In Your Face (1977)
Abar
Abar, the First Black Superman
Abar, the First Black Superman
Nomination Year: 1997
SYNOPSIS: I was attracted to this movie by the title and cover copy, thinking it would be perfect Smithee material. I was almost disappointed. Almost. As I watched the first part, I was struck by the nearly intelligent social commentary: it was the story of a well-to-do Black doctor whose family faces prejudice and persecution when they move into an all-White neighborhood. The city's militant Black rights group, led by a fiery but intelligent youth named Abar, stirs up counter-trouble. As racial tension mounts, people start getting hurt. At this point, I was about to abandon the film as being too good for my purposes. But luckily, that's when things started getting seriously weird.
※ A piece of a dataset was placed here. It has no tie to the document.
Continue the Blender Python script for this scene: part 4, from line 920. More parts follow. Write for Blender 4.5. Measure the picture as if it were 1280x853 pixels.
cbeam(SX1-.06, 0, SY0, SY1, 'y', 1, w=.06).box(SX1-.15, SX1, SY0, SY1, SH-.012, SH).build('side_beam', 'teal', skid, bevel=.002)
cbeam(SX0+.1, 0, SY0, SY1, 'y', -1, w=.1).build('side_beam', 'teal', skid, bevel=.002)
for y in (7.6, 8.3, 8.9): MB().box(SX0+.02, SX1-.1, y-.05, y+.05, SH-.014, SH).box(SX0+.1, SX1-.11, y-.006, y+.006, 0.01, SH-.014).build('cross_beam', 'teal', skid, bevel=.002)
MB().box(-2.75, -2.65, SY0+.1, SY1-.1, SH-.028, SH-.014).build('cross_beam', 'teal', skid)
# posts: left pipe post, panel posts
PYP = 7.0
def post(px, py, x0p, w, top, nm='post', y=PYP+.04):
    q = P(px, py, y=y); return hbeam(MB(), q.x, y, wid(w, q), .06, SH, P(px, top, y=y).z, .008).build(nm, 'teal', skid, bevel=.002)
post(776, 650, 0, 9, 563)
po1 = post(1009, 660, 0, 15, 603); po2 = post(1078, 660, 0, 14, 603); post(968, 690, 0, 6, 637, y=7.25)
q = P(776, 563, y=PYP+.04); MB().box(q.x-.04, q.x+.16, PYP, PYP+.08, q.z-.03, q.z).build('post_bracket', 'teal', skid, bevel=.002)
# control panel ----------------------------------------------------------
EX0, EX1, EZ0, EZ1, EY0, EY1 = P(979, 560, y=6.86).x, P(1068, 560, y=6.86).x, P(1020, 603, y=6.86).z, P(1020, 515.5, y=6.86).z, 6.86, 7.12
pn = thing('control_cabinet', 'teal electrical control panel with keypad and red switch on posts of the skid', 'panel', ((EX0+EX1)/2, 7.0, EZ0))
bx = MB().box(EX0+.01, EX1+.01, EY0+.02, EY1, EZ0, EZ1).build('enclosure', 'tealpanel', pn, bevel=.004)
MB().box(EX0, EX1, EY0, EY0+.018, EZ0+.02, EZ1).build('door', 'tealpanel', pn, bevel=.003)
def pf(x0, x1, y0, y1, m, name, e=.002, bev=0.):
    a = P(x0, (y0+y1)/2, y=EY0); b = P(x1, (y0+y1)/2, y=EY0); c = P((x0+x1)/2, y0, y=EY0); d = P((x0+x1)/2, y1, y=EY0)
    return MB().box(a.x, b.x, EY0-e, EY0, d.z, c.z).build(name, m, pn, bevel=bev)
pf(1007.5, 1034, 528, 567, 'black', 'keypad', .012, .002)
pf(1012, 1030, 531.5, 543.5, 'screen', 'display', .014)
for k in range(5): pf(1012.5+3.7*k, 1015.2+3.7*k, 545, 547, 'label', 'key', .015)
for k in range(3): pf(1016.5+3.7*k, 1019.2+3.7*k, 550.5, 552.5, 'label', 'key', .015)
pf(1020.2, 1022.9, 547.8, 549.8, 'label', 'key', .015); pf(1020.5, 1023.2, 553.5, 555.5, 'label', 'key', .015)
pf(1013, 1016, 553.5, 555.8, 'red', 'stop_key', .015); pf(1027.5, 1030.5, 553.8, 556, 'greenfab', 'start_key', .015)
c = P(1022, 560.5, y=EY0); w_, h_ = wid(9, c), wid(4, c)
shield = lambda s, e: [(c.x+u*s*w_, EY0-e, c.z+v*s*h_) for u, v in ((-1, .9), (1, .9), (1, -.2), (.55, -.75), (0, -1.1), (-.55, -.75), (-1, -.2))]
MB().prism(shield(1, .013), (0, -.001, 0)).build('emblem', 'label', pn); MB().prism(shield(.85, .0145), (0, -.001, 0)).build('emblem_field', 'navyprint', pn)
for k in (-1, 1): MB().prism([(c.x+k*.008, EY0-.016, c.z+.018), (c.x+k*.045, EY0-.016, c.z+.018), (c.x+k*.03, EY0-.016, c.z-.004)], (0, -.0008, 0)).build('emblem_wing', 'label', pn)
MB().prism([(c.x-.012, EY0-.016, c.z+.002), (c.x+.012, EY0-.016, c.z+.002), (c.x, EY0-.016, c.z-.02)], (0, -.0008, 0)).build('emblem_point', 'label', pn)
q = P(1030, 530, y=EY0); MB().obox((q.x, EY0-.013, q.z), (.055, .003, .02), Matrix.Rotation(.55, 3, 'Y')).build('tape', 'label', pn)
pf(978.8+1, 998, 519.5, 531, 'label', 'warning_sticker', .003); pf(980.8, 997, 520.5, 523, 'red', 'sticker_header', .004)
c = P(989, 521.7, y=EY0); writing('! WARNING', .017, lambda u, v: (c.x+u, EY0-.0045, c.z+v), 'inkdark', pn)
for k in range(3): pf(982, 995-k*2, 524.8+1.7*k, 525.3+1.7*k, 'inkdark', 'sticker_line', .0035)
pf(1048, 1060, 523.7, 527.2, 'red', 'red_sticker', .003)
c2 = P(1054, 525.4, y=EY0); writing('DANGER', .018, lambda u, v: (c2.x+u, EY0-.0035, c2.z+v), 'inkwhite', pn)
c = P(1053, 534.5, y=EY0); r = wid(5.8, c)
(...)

The doctor's son is killed by a bigoted mob, and his frightened wife and daughter move away. The doctor, though, refuses to be bought, bullied, or scared out of his new home, so he summons Abar and tells him that he's developed a serum which will make him invincible. He injects Abar with the serum and Abar develops these weird-ass psychic powers with which, it seems, he can alter reality itself. Abar goes around town and sets things aright with his mind-warp. I remember staring open-mouthed at the last twenty minutes or so; I never expected this normal-seeming film, with no hint of the supernatural, to throw such a bizarre curve so late in the storyline. I almost cheered.